### Aim
Copy everything in the data below exactly except the pictures.

### Data block
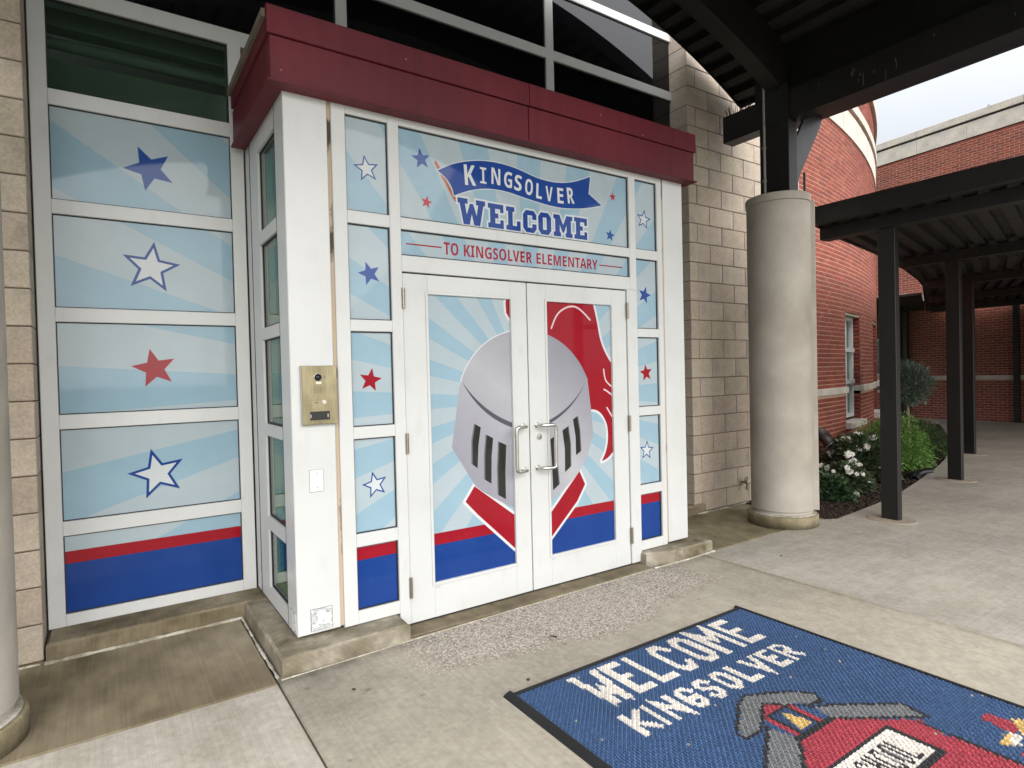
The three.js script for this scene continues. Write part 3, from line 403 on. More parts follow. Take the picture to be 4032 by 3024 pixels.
// ---------------------------------------------------------------- things fixed to the white pilaster
{
  const t = thing('intercom_panel', 'brass door intercom with camera eye and card slot on the white pilaster', 'intercom', [-1.435, 1.261, 0]);
  const x0 = -0.095, x1 = 0.093, h = 0.32, D = 0.03;
  mesh('housing', box(x0 - 0.002, x1 + 0.002, -0.002, h + 0.001, 0.0005, D - 0.004, 0.002), M({ color: lin(0.42, 0.4, 0.38), roughness: 0.5 }), t);
  mesh('face_plate', box(x0, x1, 0, h, D - 0.004, D, 0.0015), brass, t);
  mesh('camera_eye', [new THREE.TorusGeometry(0.018, 0.003, 8, 28).translate(-0.008, 0.257, D), new THREE.SphereGeometry(0.0165, 20, 12, 0, 7, 0, 1.2).rotateX(Math.PI / 2).translate(-0.008, 0.257, D - 0.006)], black, t);
  mesh('lens_ring', new THREE.TorusGeometry(0.0205, 0.0016, 8, 32).translate(-0.008, 0.257, D), steel, t);
  mesh('indicator', box(-0.02, 0.01, 0.221, 0.233, D, D + 0.002, 0.001), M({ color: lin(0.7, 0.68, 0.55), roughness: 0.3 }), t);
  mesh('slot', box(0.0255, 0.0285, 0.247, 0.267, D, D + 0.0012), black, t);
  const gr = []; for (let i = 0; i < 9; i++) for (let j = 0; j < 7; j++) gr.push(new THREE.CylinderGeometry(0.0016, 0.0016, 0.0012, 8).rotateX(Math.PI / 2).translate(-0.031 + i * 0.0058, 0.172 + j * 0.0058, D)); mesh('speaker_grille', gr, M({ color: lin(0.08, 0.07, 0.04), roughness: 0.7 }), t);
  mesh('name_plate', box(-0.037, 0.029, 0.147, 0.16, D, D + 0.002, 0.0008), brass, t); mesh('scratch', box(-0.066, 0.02, 0.133, 0.1345, D, D + 0.0006), M({ color: lin(0.14, 0.12, 0.06), roughness: 0.7 }), t); mesh('legend', box(-0.028, -0.01, 0.117, 0.121, D, D + 0.0007), M({ color: lin(0.1, 0.085, 0.045), roughness: 0.7 }), t);
  mesh('call_button', [new THREE.CylinderGeometry(0.0105, 0.0105, 0.006, 20).rotateX(Math.PI / 2).translate(0.0235, 0.12, D + 0.003), new THREE.TorusGeometry(0.0112, 0.0014, 6, 24).translate(0.0235, 0.12, D + 0.001)], steel, t);
  mesh('card_reader', box(-0.055, 0.05, 0.024, 0.071, D, D + 0.004, 0.0015), black, t); for (const a of [-0.055, 0.038]) mesh('reader_clip', box(a, a + 0.004, 0.038, 0.056, D + 0.004, D + 0.0055), M({ color: lin(0.6, 0.58, 0.5), roughness: 0.5 }), t);
  for (const [a, b] of [[-0.08, 0.3], [0.078, 0.3], [-0.08, 0.018], [0.078, 0.018]]) mesh('screw', new THREE.CylinderGeometry(0.0042, 0.0048, 0.0024, 12).rotateX(Math.PI / 2).translate(a, b, D + 0.001), hingeMetal, t);
  const p = thing('blank_cover_plate', 'blank white cover plate with two screws low on the pilaster', 'wall plate', [-1.458, 0.89, 0]);
  mesh('plate', box(-0.037, 0.037, 0, 0.12, 0.0004, 0.007, 0.003), M({ color: lin(0.78, 0.79, 0.77), map: rep(paintTex, 0.3, 0.3), roughness: 0.4 }), p); mesh('rim', [box(-0.0385, 0.0385, -0.0015, 0.1215, 0.0002, 0.003)], M({ color: lin(0.25, 0.25, 0.24), roughness: 0.7 }), p);
  for (const y of [0.022, 0.1]) mesh('screw', new THREE.CylinderGeometry(0.0035, 0.0035, 0.002, 10).rotateX(Math.PI / 2).translate(0.002, y, 0.0078), hingeMetal, p);
  const worn = (n, seedN) => { const cv = document.createElement('canvas'); cv.width = cv.height = 192; const c = cv.getContext('2d'), im = c.createImageData(192, 192), d = im.data; for (let j = 0; j < 192; j++) for (let i = 0; i < 192; i++) { const k = (j * 192 + i) * 4, u = i / 192, v = j / 192, e = Math.min(u, v, 1 - u, 1 - v), cor = Math.max(Math.abs(u - 0.5), Math.abs(v - 0.5)), m = fbm(u, v, 5, 5, 5, seedN) + 0.42 * (cor - 0.36); let g = 226; if (m > 0.6) g = 120 + 60 * hash2(i, j, 3); if (m > 0.66) g = 196; if (e < 0.018) g = 84; d[k] = g; d[k + 1] = g + 2; d[k + 2] = g + 2; d[k + 3] = 255; } c.putImageData(im, 0, 0); const t2 = new THREE.CanvasTexture(cv); t2.colorSpace = THREE.SRGBColorSpace; return M({ map: t2, color: lin(0.85, 0.86, 0.86), roughness: 0.6 }); };
  const w1 = mesh('worn_plate', new THREE.BoxGeometry(0.119, 0.121, 0.004), worn('a', 31), scene, [-1.4525, 0.188, 0.0026]); meta(w1, 'square plate with flaking white paint at the foot of the pilaster front', 'wall plate');
  const w2 = mesh('worn_plate', new THREE.BoxGeometry(0.004, 0.121, 0.1), worn('b', 57), scene, [-1.5838, 0.182, -0.075]); meta(w2, 'flaking square plate on the narrow side of the pilaster by its foot', 'wall plate');
}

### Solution
The three.js script for this scene continues. Write part 3, from line 403 on. More parts follow. Take the picture to be 4032 by 3024 pixels.
// ---------------------------------------------------------------- things fixed to the white pilaster
{
  const t = thing('intercom_panel', 'brass door intercom with camera eye and card slot on the white pilaster', 'intercom', [-1.435, 1.261, 0]);
  const x0 = -0.095, x1 = 0.093, h = 0.32, D = 0.03;
  mesh('housing', box(x0 - 0.002, x1 + 0.002, -0.002, h + 0.001, 0.0005, D - 0.004, 0.002), M({ color: lin(0.42, 0.4, 0.38), roughness: 0.5 }), t);
  mesh('face_plate', box(x0, x1, 0, h, D - 0.004, D, 0.0015), brass, t);
  mesh('camera_eye', [new THREE.TorusGeometry(0.018, 0.003, 8, 28).translate(-0.008, 0.257, D), new THREE.SphereGeometry(0.0165, 20, 12, 0, 7, 0, 1.2).rotateX(Math.PI / 2).translate(-0.008, 0.257, D - 0.006)], black, t);
  mesh('lens_ring', new THREE.TorusGeometry(0.0205, 0.0016, 8, 32).translate(-0.008, 0.257, D), steel, t);
  mesh('indicator', box(-0.02, 0.01, 0.221, 0.233, D, D + 0.002, 0.001), M({ color: lin(0.7, 0.68, 0.55), roughness: 0.3 }), t);
  mesh('slot', box(0.0255, 0.0285, 0.247, 0.267, D, D + 0.0012), black, t);
  const gr = []; for (let i = 0; i < 9; i++) for (let j = 0; j < 7; j++) gr.push(new THREE.CylinderGeometry(0.0016, 0.0016, 0.0012, 8).rotateX(Math.PI / 2).translate(-0.031 + i * 0.0058, 0.172 + j * 0.0058, D)); mesh('speaker_grille', gr, M({ color: lin(0.08, 0.07, 0.04), roughness: 0.7 }), t);
  mesh('name_plate', box(-0.037, 0.029, 0.147, 0.16, D, D + 0.002, 0.0008), brass, t); mesh('scratch', box(-0.066, 0.02, 0.133, 0.1345, D, D + 0.0006), M({ color: lin(0.14, 0.12, 0.06), roughness: 0.7 }), t); mesh('legend', box(-0.028, -0.01, 0.117, 0.121, D, D + 0.0007), M({ color: lin(0.1, 0.085, 0.045), roughness: 0.7 }), t);
  mesh('call_button', [new THREE.CylinderGeometry(0.0105, 0.0105, 0.006, 20).rotateX(Math.PI / 2).translate(0.0235, 0.12, D + 0.003), new THREE.TorusGeometry(0.0112, 0.0014, 6, 24).translate(0.0235, 0.12, D + 0.001)], steel, t);
  mesh('card_reader', box(-0.055, 0.05, 0.024, 0.071, D, D + 0.004, 0.0015), black, t); for (const a of [-0.055, 0.038]) mesh('reader_clip', box(a, a + 0.004, 0.038, 0.056, D + 0.004, D + 0.0055), M({ color: lin(0.6, 0.58, 0.5), roughness: 0.5 }), t);
  for (const [a, b] of [[-0.08, 0.3], [0.078, 0.3], [-0.08, 0.018], [0.078, 0.018]]) mesh('screw', new THREE.CylinderGeometry(0.0042, 0.0048, 0.0024, 12).rotateX(Math.PI / 2).translate(a, b, D + 0.001), hingeMetal, t);
  const p = thing('blank_cover_plate', 'blank white cover plate with two screws low on the pilaster', 'wall plate', [-1.458, 0.89, 0]);
  mesh('plate', box(-0.037, 0.037, 0, 0.12, 0.0004, 0.007, 0.003), M({ color: lin(0.78, 0.79, 0.77), map: rep(paintTex, 0.3, 0.3), roughness: 0.4 }), p); mesh('rim', [box(-0.0385, 0.0385, -0.0015, 0.1215, 0.0002, 0.003)], M({ color: lin(0.25, 0.25, 0.24), roughness: 0.7 }), p);
  for (const y of [0.022, 0.1]) mesh('screw', new THREE.CylinderGeometry(0.0035, 0.0035, 0.002, 10).rotateX(Math.PI / 2).translate(0.002, y, 0.0078), hingeMetal, p);
  const worn = (n, seedN) => { const cv = document.createElement('canvas'); cv.width = cv.height = 192; const c = cv.getContext('2d'), im = c.createImageData(192, 192), d = im.data; for (let j = 0; j < 192; j++) for (let i = 0; i < 192; i++) { const k = (j * 192 + i) * 4, u = i / 192, v = j / 192, e = Math.min(u, v, 1 - u, 1 - v), cor = Math.max(Math.abs(u - 0.5), Math.abs(v - 0.5)), m = fbm(u, v, 5, 5, 5, seedN) + 0.42 * (cor - 0.36); let g = 226; if (m > 0.6) g = 120 + 60 * hash2(i, j, 3); if (m > 0.66) g = 196; if (e < 0.018) g = 84; d[k] = g; d[k + 1] = g + 2; d[k + 2] = g + 2; d[k + 3] = 255; } c.putImageData(im, 0, 0); const t2 = new THREE.CanvasTexture(cv); t2.colorSpace = THREE.SRGBColorSpace; return M({ map: t2, color: lin(0.85, 0.86, 0.86), roughness: 0.6 }); };
  const w1 = mesh('worn_plate', new THREE.BoxGeometry(0.119, 0.121, 0.004), worn('a', 31), scene, [-1.4525, 0.188, 0.0026]); meta(w1, 'square plate with flaking white paint at the foot of the pilaster front', 'wall plate');
  const w2 = mesh('worn_plate', new THREE.BoxGeometry(0.004, 0.121, 0.1), worn('b', 57), scene, [-1.5838, 0.182, -0.075]); meta(w2, 'flaking square plate on the narrow side of the pilaster by its foot', 'wall plate');
}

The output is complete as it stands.